**To do**
Where a line contains the string "Blender", copy that line.

**Rows from a 3D scene dataset**
[start]
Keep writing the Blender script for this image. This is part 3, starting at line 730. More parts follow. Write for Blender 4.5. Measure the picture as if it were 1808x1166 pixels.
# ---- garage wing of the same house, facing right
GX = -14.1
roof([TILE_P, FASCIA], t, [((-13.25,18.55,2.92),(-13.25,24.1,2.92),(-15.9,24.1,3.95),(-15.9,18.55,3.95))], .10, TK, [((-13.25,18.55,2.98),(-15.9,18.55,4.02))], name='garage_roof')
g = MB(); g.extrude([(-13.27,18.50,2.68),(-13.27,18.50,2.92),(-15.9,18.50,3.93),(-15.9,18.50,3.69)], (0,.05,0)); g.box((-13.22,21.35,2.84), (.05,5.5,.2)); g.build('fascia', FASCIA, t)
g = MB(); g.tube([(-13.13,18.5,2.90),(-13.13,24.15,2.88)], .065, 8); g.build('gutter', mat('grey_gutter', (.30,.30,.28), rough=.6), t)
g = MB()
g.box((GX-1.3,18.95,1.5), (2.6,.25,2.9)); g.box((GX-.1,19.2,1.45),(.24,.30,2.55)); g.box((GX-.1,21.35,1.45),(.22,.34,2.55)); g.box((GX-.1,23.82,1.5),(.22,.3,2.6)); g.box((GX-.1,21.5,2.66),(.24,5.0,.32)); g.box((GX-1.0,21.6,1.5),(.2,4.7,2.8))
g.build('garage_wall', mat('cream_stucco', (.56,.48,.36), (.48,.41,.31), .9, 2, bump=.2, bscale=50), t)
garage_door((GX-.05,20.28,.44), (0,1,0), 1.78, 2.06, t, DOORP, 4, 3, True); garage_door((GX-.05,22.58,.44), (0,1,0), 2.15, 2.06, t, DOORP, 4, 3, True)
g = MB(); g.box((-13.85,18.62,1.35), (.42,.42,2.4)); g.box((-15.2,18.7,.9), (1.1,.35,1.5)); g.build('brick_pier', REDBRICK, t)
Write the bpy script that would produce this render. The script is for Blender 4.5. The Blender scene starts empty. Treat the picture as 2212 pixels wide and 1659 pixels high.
[end]
**Result**
Keep writing the Blender script for this image. This is part 3, starting at line 730. More parts follow. Write for Blender 4.5. Measure the picture as if it were 1808x1166 pixels.
Write the bpy script that would produce this render. The script is for Blender 4.5. The Blender scene starts empty. Treat the picture as 2212 pixels wide and 1659 pixels high.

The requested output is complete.